→ **Stated goal**: Output each entry exactly; skip nothing.

(Data listing)
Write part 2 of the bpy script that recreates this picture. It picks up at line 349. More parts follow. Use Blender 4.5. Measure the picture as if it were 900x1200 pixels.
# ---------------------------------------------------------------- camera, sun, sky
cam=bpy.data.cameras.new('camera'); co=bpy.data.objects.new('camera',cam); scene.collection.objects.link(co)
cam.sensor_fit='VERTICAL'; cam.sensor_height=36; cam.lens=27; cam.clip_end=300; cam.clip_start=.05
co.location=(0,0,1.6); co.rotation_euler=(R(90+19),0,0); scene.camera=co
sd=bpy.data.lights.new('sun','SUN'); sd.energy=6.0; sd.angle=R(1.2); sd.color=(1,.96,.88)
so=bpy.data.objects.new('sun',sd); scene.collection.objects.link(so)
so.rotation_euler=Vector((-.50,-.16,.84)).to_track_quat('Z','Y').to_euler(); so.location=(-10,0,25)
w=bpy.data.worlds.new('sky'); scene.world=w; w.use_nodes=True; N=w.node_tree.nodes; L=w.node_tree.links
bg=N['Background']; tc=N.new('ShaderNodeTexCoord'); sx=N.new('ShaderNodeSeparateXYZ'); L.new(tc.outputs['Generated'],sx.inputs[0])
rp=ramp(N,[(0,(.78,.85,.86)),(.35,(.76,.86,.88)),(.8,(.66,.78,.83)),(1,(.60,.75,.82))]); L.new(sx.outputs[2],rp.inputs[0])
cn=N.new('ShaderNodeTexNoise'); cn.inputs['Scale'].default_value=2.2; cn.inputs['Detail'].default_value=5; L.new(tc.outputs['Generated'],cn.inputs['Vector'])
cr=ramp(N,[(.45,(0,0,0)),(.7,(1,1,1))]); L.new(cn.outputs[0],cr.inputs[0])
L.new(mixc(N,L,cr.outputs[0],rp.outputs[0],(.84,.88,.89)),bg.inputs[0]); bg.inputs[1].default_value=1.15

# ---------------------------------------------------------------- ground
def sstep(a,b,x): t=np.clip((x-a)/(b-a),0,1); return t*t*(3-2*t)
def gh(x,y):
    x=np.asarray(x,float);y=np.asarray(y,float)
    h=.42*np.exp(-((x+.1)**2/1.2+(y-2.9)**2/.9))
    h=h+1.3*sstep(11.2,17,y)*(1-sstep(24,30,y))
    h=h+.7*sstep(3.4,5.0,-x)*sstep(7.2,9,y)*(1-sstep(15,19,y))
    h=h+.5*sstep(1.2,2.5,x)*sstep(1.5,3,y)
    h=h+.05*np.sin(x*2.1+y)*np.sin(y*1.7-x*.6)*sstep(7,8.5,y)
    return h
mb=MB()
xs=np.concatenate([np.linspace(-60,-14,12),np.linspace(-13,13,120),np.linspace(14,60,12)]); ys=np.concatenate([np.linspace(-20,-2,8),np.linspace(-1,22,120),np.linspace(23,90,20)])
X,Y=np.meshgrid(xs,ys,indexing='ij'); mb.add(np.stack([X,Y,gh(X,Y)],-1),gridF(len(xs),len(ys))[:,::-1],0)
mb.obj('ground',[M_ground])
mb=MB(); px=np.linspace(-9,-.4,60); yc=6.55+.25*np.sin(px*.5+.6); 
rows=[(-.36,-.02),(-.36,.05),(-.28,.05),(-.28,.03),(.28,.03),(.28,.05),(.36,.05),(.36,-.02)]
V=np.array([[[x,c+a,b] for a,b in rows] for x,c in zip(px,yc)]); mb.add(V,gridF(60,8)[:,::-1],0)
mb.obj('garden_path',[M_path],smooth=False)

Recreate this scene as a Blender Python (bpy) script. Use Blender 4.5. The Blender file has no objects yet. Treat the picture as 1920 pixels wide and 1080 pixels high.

→ **Task output**:
Write part 2 of the bpy script that recreates this picture. It picks up at line 349. More parts follow. Use Blender 4.5. Measure the picture as if it were 900x1200 pixels.
# ---------------------------------------------------------------- camera, sun, sky
cam=bpy.data.cameras.new('camera'); co=bpy.data.objects.new('camera',cam); scene.collection.objects.link(co)
cam.sensor_fit='VERTICAL'; cam.sensor_height=36; cam.lens=27; cam.clip_end=300; cam.clip_start=.05
co.location=(0,0,1.6); co.rotation_euler=(R(90+19),0,0); scene.camera=co
sd=bpy.data.lights.new('sun','SUN'); sd.energy=6.0; sd.angle=R(1.2); sd.color=(1,.96,.88)
so=bpy.data.objects.new('sun',sd); scene.collection.objects.link(so)
so.rotation_euler=Vector((-.50,-.16,.84)).to_track_quat('Z','Y').to_euler(); so.location=(-10,0,25)
w=bpy.data.worlds.new('sky'); scene.world=w; w.use_nodes=True; N=w.node_tree.nodes; L=w.node_tree.links
bg=N['Background']; tc=N.new('ShaderNodeTexCoord'); sx=N.new('ShaderNodeSeparateXYZ'); L.new(tc.outputs['Generated'],sx.inputs[0])
rp=ramp(N,[(0,(.78,.85,.86)),(.35,(.76,.86,.88)),(.8,(.66,.78,.83)),(1,(.60,.75,.82))]); L.new(sx.outputs[2],rp.inputs[0])
cn=N.new('ShaderNodeTexNoise'); cn.inputs['Scale'].default_value=2.2; cn.inputs['Detail'].default_value=5; L.new(tc.outputs['Generated'],cn.inputs['Vector'])
cr=ramp(N,[(.45,(0,0,0)),(.7,(1,1,1))]); L.new(cn.outputs[0],cr.inputs[0])
L.new(mixc(N,L,cr.outputs[0],rp.outputs[0],(.84,.88,.89)),bg.inputs[0]); bg.inputs[1].default_value=1.15

# ---------------------------------------------------------------- ground
def sstep(a,b,x): t=np.clip((x-a)/(b-a),0,1); return t*t*(3-2*t)
def gh(x,y):
    x=np.asarray(x,float);y=np.asarray(y,float)
    h=.42*np.exp(-((x+.1)**2/1.2+(y-2.9)**2/.9))
    h=h+1.3*sstep(11.2,17,y)*(1-sstep(24,30,y))
    h=h+.7*sstep(3.4,5.0,-x)*sstep(7.2,9,y)*(1-sstep(15,19,y))
    h=h+.5*sstep(1.2,2.5,x)*sstep(1.5,3,y)
    h=h+.05*np.sin(x*2.1+y)*np.sin(y*1.7-x*.6)*sstep(7,8.5,y)
    return h
mb=MB()
xs=np.concatenate([np.linspace(-60,-14,12),np.linspace(-13,13,120),np.linspace(14,60,12)]); ys=np.concatenate([np.linspace(-20,-2,8),np.linspace(-1,22,120),np.linspace(23,90,20)])
X,Y=np.meshgrid(xs,ys,indexing='ij'); mb.add(np.stack([X,Y,gh(X,Y)],-1),gridF(len(xs),len(ys))[:,::-1],0)
mb.obj('ground',[M_ground])
mb=MB(); px=np.linspace(-9,-.4,60); yc=6.55+.25*np.sin(px*.5+.6); 
rows=[(-.36,-.02),(-.36,.05),(-.28,.05),(-.28,.03),(.28,.03),(.28,.05),(.36,.05),(.36,-.02)]
V=np.array([[[x,c+a,b] for a,b in rows] for x,c in zip(px,yc)]); mb.add(V,gridF(60,8)[:,::-1],0)
mb.obj('garden_path',[M_path],smooth=False)

Recreate this scene as a Blender Python (bpy) script. Use Blender 4.5. The Blender file has no objects yet. Treat the picture as 1920 pixels wide and 1080 pixels high.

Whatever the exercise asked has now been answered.